_TASK GOAL_
Please print exactly the lines below, from the start of the material up to and including the line with "COL=bpy.context.collection", but none of the pictures.

_SUPPLIED INFORMATION_
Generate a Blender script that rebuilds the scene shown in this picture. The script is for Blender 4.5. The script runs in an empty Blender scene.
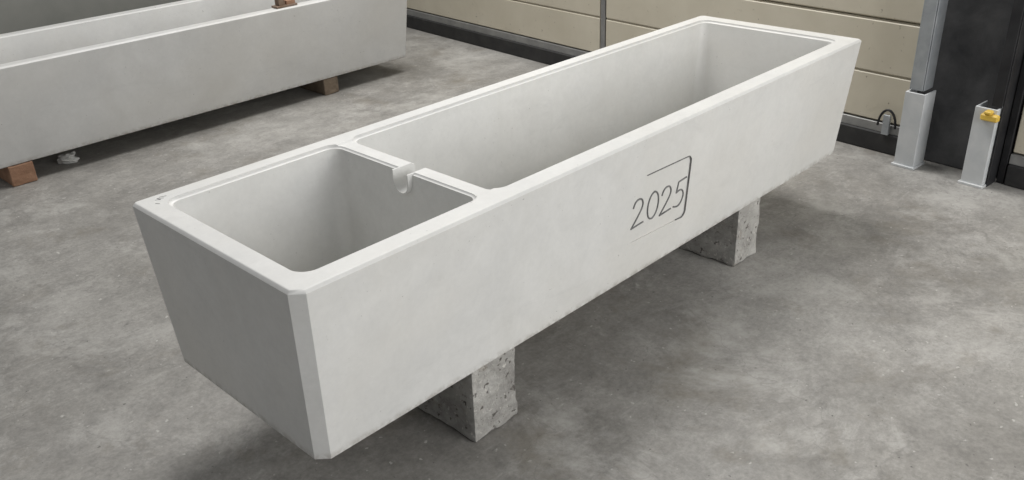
import bpy, bmesh, math, random
from mathutils import Vector, Matrix, noise as mnoise
random.seed(4)
scene=bpy.context.scene
scene.view_settings.view_transform='Standard'
scene.view_settings.look='None'
COL=bpy.context.collection

# ------------------------------------------------------------ helpers
def link(name,me,mat=None,parent=None,M=None):
    o=bpy.data.objects.new(name,me); COL.objects.link(o)
    if mat is not None and me is not None: me.materials.append(mat)
    if parent: o.parent=parent
    if M is not None: o.matrix_world=M
    return o
def empty(name,M=None):
    o=bpy.data.objects.new(name,None); COL.objects.link(o); o.empty_display_size=.1
    if M is not None: o.matrix_world=M
    return o
def smooth(o,ang=35):
    bpy.ops.object.select_all(action='DESELECT'); o.select_set(True); bpy.context.view_layer.objects.active=o
    bpy.ops.object.shade_smooth_by_angle(angle=math.radians(ang)); o.select_set(False)
def apply_mods(o):
    dg=bpy.context.evaluated_depsgraph_get(); dg.update()
    me=bpy.data.meshes.new_from_object(o.evaluated_get(dg))
    o.modifiers.clear(); o.data=me
def ring(x0,y0,x1,y1,rad,seg,z):
    """rounded rectangle; rad=4 corner radii (x0y0,x1y0,x1y1,x0y1)"""
    cs=[(x0,y0,1,1,math.pi),(x1,y0,-1,1,1.5*math.pi),(x1,y1,-1,-1,0),(x0,y1,1,-1,.5*math.pi)]
    out=[]
    for (cx,cy,sx,sy,a0),r in zip(cs,rad):
        ox,oy=cx+sx*r,cy+sy*r
        for i in range(seg+1):
            a=a0+(math.pi/2)*i/seg
            out.append(Vector((ox+r*math.cos(a),oy+r*math.sin(a),z)))
    return out
def loft(rings,name):
    bm=bmesh.new(); vs=[[bm.verts.new(v) for v in R] for R in rings]; n=len(vs[0])
    for a,b in zip(vs,vs[1:]):
        for i in range(n):
            bm.faces.new((a[i],a[(i+1)%n],b[(i+1)%n],b[i]))
    bm.faces.new(vs[0]); bm.faces.new(vs[-1])
    bmesh.ops.recalc_face_normals(bm,faces=bm.faces)
    me=bpy.data.meshes.new(name); bm.to_mesh(me); bm.free(); return me
def boxmesh(name,x0,x1,y0,y1,z0,z1,bev=.003,seg=2,cuts=0,rough=0,seed=0):
    bm=bmesh.new(); bmesh.ops.create_cube(bm,size=1)
    for v in bm.verts:
        v.co=Vector((x0 if v.co.x<0 else x1, y0 if v.co.y<0 else y1, z0 if v.co.z<0 else z1))
    if bev>0: bmesh.ops.bevel(bm,geom=bm.edges[:],offset=bev,segments=seg,affect='EDGES',profile=.6)
    if cuts:
        bmesh.ops.subdivide_edges(bm,edges=[e for e in bm.edges if e.calc_length()>bev*4],cuts=cuts,use_grid_fill=True)
        bm.normal_update()
        for v in bm.verts:
            p=v.co*18+Vector((seed*7.1,0,0))
            d=mnoise.noise(p)*rough+mnoise.noise(p*3)*rough*.5
            v.co+=v.normal*(d-rough*.6)
            v.co.z=max(z0,min(z1,v.co.z))
    me=bpy.data.meshes.new(name); bm.to_mesh(me); bm.free(); return me
def joinbm(name,boxes,bev=.0015):
    bm=bmesh.new()
    for b in boxes:
        me=boxmesh('t',*b,bev=bev,seg=1); bm.from_mesh(me); bpy.data.meshes.remove(me)
    me=bpy.data.meshes.new(name); bm.to_mesh(me); bm.free(); return me
def curve(name,strokes,r,mat,parent=None,M=None,cyc=False,nurbs=False):
    cu=bpy.data.curves.new(name,'CURVE'); cu.dimensions='3D'; cu.bevel_depth=r; cu.bevel_resolution=2; cu.use_fill_caps=True
    for s in strokes:
        sp=cu.splines.new('NURBS' if nurbs else 'POLY'); sp.points.add(len(s)-1)
        for p,q in zip(sp.points,s): p.co=(*q,1)
        if nurbs: sp.order_u=3; sp.use_endpoint_u=True; sp.resolution_u=8
        sp.use_cyclic_u=cyc
    o=bpy.data.objects.new(name,cu); COL.objects.link(o); cu.materials.append(mat)
    if parent: o.parent=parent
    if M is not None: o.matrix_world=M
    return o

# ------------------------------------------------------------ materials
class NT:
    def __init__(s,name,rough=.8):
        s.m=bpy.data.materials.new(name); s.m.use_nodes=True; s.t=s.m.node_tree; s.n=s.t.nodes; s.l=s.t.links
        s.b=s.n['Principled BSDF']; s.b.inputs['Roughness'].default_value=rough
        s.tc=s.n.new('ShaderNodeTexCoord').outputs['Object']
    def noise(s,scale,detail=4,rough=.55,vec=None,dist=0):
        n=s.n.new('ShaderNodeTexNoise'); n.inputs['Scale'].default_value=scale; n.inputs['Detail'].default_value=detail
        n.inputs['Roughness'].default_value=rough; n.inputs['Distortion'].default_value=dist
        s.l.new(vec or s.tc,n.inputs['Vector']); return n.outputs['Fac']
    def scaled(s,v,rot=0):
        m=s.n.new('ShaderNodeMapping'); m.inputs['Scale'].default_value=v; m.inputs['Rotation'].default_value=(0,0,rot)
        s.l.new(s.tc,m.inputs['Vector']); return m.outputs[0]
    def ramp(s,fac,stops):
        r=s.n.new('ShaderNodeValToRGB'); e=r.color_ramp.elements
        while len(e)<len(stops): e.new(.5)
        for k,(p,c) in zip(e,stops):
            k.position=p; k.color=(c,c,c,1) if isinstance(c,(int,float)) else (*c,1)
        s.l.new(fac,r.inputs[0]); return r.outputs[0]
    def mul(s,a,b):
        m=s.n.new('ShaderNodeMath'); m.operation='MULTIPLY'
        for i,v in enumerate((a,b)):
            if hasattr(v,'links'): s.l.new(v,m.inputs[i])
            else: m.inputs[i].default_value=v
        return m.outputs[0]
    def z(s):
        x=s.n.new('ShaderNodeSeparateXYZ'); s.l.new(s.tc,x.inputs[0]); return x.outputs[2]
    def mix(s,fac,a,b,mode='MIX'):
        m=s.n.new('ShaderNodeMix'); m.data_type='RGBA'; m.blend_type=mode
        for k,v in ((0,fac),(6,a),(7,b)):
            if hasattr(v,'links'): s.l.new(v,m.inputs[k])
            elif k==0: m.inputs[0].default_value=v
            else: m.inputs[k].default_value=(*v,1)
        return m.outputs[2]
    def base(s,c):
        if hasattr(c,'links'): s.l.new(c,s.b.inputs['Base Color'])
        else: s.b.inputs['Base Color'].default_value=(*c,1)
    def bump(s,h,strength=.3,dist=.01):
        b=s.n.new('ShaderNodeBump'); b.inputs['Strength'].default_value=strength; b.inputs['Distance'].default_value=dist
        s.l.new(h,b.inputs['Height']); s.l.new(b.outputs[0],s.b.inputs['Normal'])

def smooth_concrete(name,a,b,z0=None,pores=.4):
    k=NT(name,.52)
    base=k.mix(k.ramp(k.noise(2.2,6,.6,dist=.5),[(.3,0),(.7,1)]),a,b)
    base=k.mix(1,base,k.ramp(k.noise(60,4,.7),[(.3,.965),(.7,1.02)]),'MULTIPLY')
    base=k.mix(1,base,k.ramp(k.noise(11,6,.7,dist=.5),[(.3,.95),(.7,1.03)]),'MULTIPLY')
    sc=k.ramp(k.noise(5,9,.75,vec=k.scaled((.6,.6,1.6)),dist=.8),[(.56,0),(.74,1)])
    base=k.mix(k.mul(sc,.32),base,tuple(x*.72 for x in a))
    warm=k.ramp(k.noise(1.3,4,.6),[(.45,0),(.75,.45)])
    base=k.mix(warm,base,(a[0]*.99,a[1]*.955,a[2]*.89))
    pin=k.ramp(k.noise(110,1,.4),[(.205,1),(.235,0)])
    region=k.ramp(k.noise(4,3,.5),[(.45,.05),(.64,1)])
    base=k.mix(k.mul(k.mul(pin,region),pores),base,(.13,.12,.11))
    if z0 is not None:   # soiling along the bottom arris
        lo=k.ramp(k.z(),[(z0,1),(z0+.028,0)])
        base=k.mix(k.mul(lo,k.ramp(k.noise(40,5,.7),[(.38,0),(.62,.8)])),base,(.22,.19,.155))
    k.base(base); k.bump(k.noise(25,6,.6),.05,.005)
    return k.m
M_white=smooth_concrete('white_concrete',(.585,.585,.57),(.660,.658,.64),.243,.55)
M_white2=smooth_concrete('white_concrete_weathered',(.50,.50,.49),(.59,.59,.578),.103,.9)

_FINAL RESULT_
Generate a Blender script that rebuilds the scene shown in this picture. The script is for Blender 4.5. The script runs in an empty Blender scene.
import bpy, bmesh, math, random
from mathutils import Vector, Matrix, noise as mnoise
random.seed(4)
scene=bpy.context.scene
scene.view_settings.view_transform='Standard'
scene.view_settings.look='None'
COL=bpy.context.collection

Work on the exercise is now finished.